暗黒の行方

 どうも最近欧米では「ダーク」な言論ネットワークが勢力を拡大しているようです。こちらの記事ではリベラル的価値観を掘り崩す「科学的」エビデンスを突きつけてくるような知的ネットワーク「インテレクチュアル・ダーク・ウェブ(I. D. W.)」について書かれています。彼らの中には「右」も「左」もいますが、共通して所謂「ポリティカル・コレクトネス」と相いれない存在であり、それゆえアカデミアやマスメディアの主流から離れざるをえなかった勢力ということのようです。

 彼らはどこへ向かおうとしているのでしょう。I. D. W.には様々な思想が同居しているようなので一概には言えないでしょうが、既存のリベラルが拠って立つ価値観を攻撃する以上彼らと向かう先は異なると思われます。

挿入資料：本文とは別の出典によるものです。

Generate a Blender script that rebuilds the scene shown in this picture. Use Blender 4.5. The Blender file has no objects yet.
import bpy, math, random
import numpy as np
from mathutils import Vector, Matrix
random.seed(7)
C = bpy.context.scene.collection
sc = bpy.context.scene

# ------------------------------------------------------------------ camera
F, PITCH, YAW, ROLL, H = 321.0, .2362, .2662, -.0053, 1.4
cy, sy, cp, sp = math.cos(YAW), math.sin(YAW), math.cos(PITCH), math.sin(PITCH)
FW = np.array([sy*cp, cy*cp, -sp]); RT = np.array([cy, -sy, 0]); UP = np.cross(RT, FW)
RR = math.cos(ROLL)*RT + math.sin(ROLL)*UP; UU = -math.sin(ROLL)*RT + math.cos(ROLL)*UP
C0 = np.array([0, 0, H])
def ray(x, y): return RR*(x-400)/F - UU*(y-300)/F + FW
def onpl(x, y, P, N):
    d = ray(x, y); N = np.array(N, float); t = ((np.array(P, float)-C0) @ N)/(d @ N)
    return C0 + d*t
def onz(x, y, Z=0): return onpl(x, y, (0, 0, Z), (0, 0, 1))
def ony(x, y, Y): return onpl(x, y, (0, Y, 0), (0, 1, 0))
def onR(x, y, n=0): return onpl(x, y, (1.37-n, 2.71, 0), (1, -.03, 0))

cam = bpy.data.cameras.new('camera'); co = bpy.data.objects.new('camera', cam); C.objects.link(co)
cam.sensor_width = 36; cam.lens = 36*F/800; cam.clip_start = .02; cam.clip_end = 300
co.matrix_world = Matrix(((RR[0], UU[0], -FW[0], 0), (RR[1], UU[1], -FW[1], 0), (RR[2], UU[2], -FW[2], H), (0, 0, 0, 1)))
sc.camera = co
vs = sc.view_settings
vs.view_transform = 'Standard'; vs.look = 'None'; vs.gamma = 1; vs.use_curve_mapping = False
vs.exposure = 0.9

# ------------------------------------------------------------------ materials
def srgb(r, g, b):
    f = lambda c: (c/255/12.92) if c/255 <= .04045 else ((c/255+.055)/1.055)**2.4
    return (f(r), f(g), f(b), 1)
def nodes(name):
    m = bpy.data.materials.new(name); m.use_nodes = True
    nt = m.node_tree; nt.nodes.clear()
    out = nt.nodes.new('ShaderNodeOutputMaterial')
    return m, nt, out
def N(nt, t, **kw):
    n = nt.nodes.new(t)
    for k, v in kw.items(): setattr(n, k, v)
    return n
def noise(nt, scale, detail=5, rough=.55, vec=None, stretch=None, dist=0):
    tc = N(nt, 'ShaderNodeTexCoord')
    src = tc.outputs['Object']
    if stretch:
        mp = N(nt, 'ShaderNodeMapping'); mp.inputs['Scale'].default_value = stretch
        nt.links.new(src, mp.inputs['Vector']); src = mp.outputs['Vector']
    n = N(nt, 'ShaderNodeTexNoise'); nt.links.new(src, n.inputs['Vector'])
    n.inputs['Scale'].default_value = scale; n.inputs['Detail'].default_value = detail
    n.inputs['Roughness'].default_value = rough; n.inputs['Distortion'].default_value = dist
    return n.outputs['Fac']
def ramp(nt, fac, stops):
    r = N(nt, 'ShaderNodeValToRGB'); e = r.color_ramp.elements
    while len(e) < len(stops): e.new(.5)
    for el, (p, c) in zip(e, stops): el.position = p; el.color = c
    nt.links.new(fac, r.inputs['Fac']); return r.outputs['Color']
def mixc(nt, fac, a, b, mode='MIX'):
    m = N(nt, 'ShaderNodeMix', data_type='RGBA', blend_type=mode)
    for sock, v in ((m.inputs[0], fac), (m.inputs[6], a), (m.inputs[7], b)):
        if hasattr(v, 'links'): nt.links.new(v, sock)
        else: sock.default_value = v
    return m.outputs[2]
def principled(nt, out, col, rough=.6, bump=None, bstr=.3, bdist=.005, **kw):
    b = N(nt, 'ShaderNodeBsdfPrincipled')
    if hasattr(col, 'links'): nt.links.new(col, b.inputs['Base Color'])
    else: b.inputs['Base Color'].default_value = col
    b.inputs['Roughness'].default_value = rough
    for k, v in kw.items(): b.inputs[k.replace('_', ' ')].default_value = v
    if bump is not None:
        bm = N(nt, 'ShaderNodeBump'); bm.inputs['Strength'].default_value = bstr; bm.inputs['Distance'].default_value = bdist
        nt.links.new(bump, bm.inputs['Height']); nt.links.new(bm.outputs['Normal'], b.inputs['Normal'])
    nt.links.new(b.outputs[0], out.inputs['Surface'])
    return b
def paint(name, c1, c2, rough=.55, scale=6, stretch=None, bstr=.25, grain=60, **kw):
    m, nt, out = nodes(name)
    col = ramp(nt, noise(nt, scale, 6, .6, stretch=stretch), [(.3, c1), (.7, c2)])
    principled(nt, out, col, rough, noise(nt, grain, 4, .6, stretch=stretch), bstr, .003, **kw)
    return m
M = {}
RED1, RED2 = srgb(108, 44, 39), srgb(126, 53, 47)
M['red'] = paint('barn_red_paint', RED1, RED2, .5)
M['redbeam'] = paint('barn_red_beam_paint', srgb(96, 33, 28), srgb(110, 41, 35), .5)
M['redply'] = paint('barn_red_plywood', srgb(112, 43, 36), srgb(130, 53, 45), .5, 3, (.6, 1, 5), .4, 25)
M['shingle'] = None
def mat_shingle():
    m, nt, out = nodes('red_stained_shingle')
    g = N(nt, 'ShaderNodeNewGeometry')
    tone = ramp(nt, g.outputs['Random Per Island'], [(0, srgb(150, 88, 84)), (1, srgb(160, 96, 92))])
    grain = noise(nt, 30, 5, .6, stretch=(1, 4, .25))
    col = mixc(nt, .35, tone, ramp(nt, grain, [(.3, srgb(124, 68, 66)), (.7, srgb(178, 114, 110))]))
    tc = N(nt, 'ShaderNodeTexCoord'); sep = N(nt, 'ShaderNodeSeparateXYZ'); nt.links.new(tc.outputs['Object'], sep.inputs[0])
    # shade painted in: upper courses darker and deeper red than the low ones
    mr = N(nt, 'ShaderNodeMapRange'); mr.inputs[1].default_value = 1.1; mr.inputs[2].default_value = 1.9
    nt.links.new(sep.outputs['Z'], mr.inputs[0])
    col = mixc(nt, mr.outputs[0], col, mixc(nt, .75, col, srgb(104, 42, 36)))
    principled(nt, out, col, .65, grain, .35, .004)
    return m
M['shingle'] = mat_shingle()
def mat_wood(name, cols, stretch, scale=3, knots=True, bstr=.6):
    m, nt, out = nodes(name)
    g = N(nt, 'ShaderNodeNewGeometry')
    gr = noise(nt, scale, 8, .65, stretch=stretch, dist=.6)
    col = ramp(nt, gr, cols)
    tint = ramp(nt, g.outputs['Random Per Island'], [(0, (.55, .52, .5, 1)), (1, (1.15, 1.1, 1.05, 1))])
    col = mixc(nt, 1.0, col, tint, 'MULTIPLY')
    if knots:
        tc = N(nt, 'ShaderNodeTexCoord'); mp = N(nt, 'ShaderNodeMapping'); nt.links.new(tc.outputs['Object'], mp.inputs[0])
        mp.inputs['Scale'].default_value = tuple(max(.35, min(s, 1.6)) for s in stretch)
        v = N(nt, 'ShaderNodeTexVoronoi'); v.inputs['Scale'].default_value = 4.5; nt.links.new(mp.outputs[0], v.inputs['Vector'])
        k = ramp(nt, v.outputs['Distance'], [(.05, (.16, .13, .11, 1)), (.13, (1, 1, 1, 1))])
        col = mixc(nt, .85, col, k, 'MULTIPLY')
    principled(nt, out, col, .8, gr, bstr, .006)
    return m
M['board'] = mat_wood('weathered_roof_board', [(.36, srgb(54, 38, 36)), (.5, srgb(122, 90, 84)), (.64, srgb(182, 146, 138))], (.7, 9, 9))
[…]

「右」に関してはなんとなく想像がつく――保守的・反動的な方向へ向かう――のでしょうが、「左」はちょっと想像ができません(I. D. W.内の思想について詳しくはないのですが)。

 勝手な想像ですが、もしかしたら、これまでのリベラル的価値観を疑うようになった左派は「諦め」を抱くようになるのかもしれません。左派というのが何らかの理想、自由であったり平等であったり、を抱いているとするなら、これまでの主流の左派はその実現の前提としてそれが可能であると信じていたわけですが、その前提を疑うようになった「暗黒の左派」は人類の存続に意味を見出せるでしょうか。

 理想はある、今の状態はよくないと認識している、しかしその根本的改善は不可能で理想には届かない。そうなれば「被害の最小化」は選択肢になってくるでしょう。結局これは反出生主義と呼ばれている思想と近いのですが。

 この「人類の存続を諦めた勢力」が力を増せば、もはや政治の対立軸は左右だけではなくなるでしょう。今後そうなる日は来るのでしょうか。